Writing for change, or composing in the context of change, can take on many forms, from traditional and nontraditional approaches to nonfiction writing like essays and interviews, but also through the increasingly expansive possibilities of visual art and the sonic landscapes of video, podcasts, photography, performance art, and so much more. Not only do we invite creative submissions, but those that cross disciplinary boundaries as well. The Writing For Change Journal welcomes submissions from across campus disciplines, and from throughout the Treasure Valley.
Submission types are not limited to: articles, interviews, short stories, personal essays, poetry, prose, podcasts, videos, dance, and art.
- Essays should not exceed 2,000 words.
- When possible, link to outside sources in text.
- Digital artwork submissions can be in almost any format, but jpegs are preferable.
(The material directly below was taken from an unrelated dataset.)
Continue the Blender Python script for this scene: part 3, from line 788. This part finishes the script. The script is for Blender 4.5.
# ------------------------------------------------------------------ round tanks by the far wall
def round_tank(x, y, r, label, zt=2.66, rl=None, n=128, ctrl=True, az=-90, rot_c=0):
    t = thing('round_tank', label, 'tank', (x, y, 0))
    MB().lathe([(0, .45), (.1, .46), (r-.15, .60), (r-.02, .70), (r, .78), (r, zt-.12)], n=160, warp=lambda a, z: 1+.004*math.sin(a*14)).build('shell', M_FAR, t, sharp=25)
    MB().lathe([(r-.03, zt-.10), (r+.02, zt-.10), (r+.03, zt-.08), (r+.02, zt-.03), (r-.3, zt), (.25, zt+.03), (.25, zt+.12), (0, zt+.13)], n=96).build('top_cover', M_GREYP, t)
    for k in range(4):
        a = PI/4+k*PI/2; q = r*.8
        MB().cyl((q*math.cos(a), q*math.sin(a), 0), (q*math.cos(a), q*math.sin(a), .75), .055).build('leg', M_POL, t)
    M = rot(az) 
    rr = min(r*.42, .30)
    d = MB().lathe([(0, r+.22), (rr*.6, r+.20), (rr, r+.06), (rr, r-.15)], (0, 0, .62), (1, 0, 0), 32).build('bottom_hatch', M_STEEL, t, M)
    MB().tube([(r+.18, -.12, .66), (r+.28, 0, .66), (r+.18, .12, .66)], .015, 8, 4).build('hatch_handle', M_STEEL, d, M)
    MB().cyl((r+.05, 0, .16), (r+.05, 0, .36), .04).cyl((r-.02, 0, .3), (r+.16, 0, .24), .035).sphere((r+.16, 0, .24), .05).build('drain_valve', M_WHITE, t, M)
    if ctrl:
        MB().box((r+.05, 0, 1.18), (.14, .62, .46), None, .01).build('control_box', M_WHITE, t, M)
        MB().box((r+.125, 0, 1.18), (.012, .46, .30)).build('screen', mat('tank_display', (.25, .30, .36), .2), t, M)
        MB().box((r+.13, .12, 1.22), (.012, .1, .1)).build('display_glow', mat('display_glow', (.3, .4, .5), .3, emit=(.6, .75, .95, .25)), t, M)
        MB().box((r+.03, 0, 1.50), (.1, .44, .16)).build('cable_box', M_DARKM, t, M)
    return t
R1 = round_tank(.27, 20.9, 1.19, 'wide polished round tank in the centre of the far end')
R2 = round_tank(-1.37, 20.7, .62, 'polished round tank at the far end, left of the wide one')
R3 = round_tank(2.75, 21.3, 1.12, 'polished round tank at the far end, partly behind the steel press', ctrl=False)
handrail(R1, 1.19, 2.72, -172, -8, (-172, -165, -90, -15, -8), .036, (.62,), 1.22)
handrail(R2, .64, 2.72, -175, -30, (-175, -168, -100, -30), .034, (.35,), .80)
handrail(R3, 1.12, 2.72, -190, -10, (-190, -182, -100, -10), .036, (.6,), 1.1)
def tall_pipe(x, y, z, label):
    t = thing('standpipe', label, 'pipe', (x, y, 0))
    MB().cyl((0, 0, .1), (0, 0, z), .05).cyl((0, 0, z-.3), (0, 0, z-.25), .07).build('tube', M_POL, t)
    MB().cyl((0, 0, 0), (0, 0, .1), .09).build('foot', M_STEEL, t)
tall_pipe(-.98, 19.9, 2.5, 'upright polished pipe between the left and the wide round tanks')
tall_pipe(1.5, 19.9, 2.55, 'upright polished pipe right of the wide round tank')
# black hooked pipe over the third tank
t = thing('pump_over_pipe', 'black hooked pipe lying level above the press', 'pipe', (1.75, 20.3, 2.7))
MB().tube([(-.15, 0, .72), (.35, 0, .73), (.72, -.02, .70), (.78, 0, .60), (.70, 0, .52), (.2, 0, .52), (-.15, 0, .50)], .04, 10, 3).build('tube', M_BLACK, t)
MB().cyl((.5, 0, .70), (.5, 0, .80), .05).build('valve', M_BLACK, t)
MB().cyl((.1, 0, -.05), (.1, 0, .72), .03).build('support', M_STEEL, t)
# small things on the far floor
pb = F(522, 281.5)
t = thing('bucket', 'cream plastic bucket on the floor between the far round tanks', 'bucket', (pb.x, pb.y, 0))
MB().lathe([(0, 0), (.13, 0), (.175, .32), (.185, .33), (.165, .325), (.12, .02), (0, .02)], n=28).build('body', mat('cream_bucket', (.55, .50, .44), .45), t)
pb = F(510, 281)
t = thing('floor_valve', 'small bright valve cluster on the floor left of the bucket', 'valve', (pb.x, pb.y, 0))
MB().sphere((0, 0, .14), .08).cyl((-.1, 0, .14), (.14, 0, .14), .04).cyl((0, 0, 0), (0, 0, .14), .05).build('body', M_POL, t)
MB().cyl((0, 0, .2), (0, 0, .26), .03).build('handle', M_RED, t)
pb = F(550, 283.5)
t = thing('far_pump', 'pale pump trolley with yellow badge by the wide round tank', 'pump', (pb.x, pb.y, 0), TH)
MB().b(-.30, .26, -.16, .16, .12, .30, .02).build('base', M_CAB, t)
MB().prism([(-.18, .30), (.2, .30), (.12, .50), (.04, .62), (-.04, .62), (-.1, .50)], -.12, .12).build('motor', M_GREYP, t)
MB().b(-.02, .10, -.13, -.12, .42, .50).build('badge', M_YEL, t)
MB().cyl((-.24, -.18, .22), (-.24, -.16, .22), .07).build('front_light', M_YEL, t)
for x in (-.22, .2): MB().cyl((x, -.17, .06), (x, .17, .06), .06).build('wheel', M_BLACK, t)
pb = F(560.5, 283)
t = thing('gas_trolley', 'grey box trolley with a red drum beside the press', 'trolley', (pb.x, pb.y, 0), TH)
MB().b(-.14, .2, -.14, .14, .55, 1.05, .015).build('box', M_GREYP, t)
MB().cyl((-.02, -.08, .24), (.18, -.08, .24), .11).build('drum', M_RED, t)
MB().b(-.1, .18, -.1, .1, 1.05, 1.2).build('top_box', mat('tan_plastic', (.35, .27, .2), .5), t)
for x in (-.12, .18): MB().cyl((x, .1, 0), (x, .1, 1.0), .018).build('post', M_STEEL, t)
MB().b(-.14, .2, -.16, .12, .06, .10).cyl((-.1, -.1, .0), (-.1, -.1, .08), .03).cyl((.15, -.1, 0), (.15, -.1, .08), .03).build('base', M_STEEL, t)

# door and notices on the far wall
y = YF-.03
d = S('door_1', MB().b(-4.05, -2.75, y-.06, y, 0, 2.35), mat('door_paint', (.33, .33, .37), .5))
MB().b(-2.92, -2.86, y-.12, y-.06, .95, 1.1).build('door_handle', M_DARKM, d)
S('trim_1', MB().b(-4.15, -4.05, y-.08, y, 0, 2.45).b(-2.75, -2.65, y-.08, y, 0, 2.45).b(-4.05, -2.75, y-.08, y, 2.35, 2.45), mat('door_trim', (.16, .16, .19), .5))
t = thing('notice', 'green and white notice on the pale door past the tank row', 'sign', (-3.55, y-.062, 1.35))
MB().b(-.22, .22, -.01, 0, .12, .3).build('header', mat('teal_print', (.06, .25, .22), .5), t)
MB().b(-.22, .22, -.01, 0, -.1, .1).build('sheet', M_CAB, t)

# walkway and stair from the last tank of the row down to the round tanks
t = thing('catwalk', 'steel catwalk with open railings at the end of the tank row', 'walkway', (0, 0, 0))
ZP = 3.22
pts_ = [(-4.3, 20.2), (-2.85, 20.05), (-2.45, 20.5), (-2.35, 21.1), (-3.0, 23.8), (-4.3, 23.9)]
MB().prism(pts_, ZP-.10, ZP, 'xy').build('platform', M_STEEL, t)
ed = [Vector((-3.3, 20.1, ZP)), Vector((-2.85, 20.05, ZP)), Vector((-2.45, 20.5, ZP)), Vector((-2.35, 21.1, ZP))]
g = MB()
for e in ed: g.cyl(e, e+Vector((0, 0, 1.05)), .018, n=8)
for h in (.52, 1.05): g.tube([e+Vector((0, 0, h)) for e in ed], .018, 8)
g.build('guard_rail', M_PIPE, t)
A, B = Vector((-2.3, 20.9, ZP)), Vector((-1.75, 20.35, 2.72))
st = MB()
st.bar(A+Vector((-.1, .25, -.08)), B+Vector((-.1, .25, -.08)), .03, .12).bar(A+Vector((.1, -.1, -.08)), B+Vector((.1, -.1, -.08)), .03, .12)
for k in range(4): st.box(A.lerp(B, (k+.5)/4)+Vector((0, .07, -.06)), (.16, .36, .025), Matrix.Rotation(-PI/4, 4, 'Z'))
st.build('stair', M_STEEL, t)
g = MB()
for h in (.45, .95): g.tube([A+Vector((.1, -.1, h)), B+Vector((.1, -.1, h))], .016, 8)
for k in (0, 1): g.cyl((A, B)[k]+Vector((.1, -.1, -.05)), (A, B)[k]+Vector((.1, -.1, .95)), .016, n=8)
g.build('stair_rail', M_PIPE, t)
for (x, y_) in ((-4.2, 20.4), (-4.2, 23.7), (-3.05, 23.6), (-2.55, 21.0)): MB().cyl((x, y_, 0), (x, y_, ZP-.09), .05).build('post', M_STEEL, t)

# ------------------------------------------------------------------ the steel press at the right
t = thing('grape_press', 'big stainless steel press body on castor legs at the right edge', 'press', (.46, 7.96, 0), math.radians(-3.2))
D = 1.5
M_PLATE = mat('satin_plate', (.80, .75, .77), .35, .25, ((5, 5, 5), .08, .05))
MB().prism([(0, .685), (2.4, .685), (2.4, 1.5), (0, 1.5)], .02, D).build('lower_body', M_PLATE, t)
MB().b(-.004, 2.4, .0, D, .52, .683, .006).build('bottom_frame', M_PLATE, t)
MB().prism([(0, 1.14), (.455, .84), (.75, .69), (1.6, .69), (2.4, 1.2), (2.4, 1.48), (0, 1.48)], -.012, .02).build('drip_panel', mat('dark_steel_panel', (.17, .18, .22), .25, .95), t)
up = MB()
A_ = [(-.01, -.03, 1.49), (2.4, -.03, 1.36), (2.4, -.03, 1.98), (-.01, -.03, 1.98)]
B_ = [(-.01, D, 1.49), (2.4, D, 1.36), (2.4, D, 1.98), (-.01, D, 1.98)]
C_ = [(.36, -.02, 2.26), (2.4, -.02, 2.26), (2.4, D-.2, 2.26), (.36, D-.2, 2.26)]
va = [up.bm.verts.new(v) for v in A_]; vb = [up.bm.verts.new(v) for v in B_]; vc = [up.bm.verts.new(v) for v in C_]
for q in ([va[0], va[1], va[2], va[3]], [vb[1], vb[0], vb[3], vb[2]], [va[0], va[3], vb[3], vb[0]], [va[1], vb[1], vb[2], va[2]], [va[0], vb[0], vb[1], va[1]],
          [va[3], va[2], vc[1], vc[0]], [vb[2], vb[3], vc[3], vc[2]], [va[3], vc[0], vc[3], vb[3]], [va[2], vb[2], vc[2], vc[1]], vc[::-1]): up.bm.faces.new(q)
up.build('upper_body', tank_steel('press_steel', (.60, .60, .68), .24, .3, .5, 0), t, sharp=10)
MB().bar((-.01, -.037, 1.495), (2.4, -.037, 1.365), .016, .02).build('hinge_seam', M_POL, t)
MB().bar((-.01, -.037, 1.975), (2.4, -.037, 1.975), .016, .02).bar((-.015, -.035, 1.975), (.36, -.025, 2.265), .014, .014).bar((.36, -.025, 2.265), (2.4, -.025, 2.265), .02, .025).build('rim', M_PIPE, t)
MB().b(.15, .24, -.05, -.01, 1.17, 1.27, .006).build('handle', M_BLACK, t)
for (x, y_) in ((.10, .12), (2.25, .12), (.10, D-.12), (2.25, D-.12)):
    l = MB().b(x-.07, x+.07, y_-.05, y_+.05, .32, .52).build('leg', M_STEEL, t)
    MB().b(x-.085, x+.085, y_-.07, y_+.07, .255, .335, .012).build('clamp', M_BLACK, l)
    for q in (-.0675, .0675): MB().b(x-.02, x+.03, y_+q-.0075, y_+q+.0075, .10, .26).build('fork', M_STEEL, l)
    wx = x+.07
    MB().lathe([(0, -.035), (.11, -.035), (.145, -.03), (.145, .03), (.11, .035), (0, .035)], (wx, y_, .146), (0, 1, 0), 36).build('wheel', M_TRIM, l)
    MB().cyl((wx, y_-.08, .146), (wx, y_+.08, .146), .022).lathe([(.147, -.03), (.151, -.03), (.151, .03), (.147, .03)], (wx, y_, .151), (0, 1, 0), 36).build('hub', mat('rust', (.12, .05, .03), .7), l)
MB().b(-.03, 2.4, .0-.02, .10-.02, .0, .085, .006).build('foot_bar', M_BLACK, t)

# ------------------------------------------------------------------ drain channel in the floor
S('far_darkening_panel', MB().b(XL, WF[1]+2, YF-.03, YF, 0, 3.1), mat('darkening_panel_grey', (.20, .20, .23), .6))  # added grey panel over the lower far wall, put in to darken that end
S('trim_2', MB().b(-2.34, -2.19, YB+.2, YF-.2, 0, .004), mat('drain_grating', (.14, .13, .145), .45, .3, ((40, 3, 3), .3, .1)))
Images should be at least 300 DPI (1200 x 1800 px).
- Large files such as audio or video files are welcomed, but not through email. Please email to make arrangements to transfer via Dropbox.
All inquiries that are not submissions should be directed to the email address below, or to the journal’s advisor, Dr. Kyle Boggs at kyleboggs@boisestate.edu
Submissions can be sent to: submissions@writingforchangejournal.org
All submissions are due on January 8th, 2021. Please include a 50-word author’s biography. All submissions will receive emailed responses no later than the end of January. The first edition is projected to debut in March. The editorial team will work with writers after the submission deadline to revise, at which time any revisions writers and creators would like to incorporate can be made.
Submissions that maintain ideologies or statements designed to make people feel unwelcome, unsafe, or lesser will not be tolerated and will immediately be rejected. We can and should examine such statements, through a critical framework of inquiry and empathy, but discriminatory language of any kind—based on race, class, gender, sexuality, ability, etc.—does not have any place in this journal.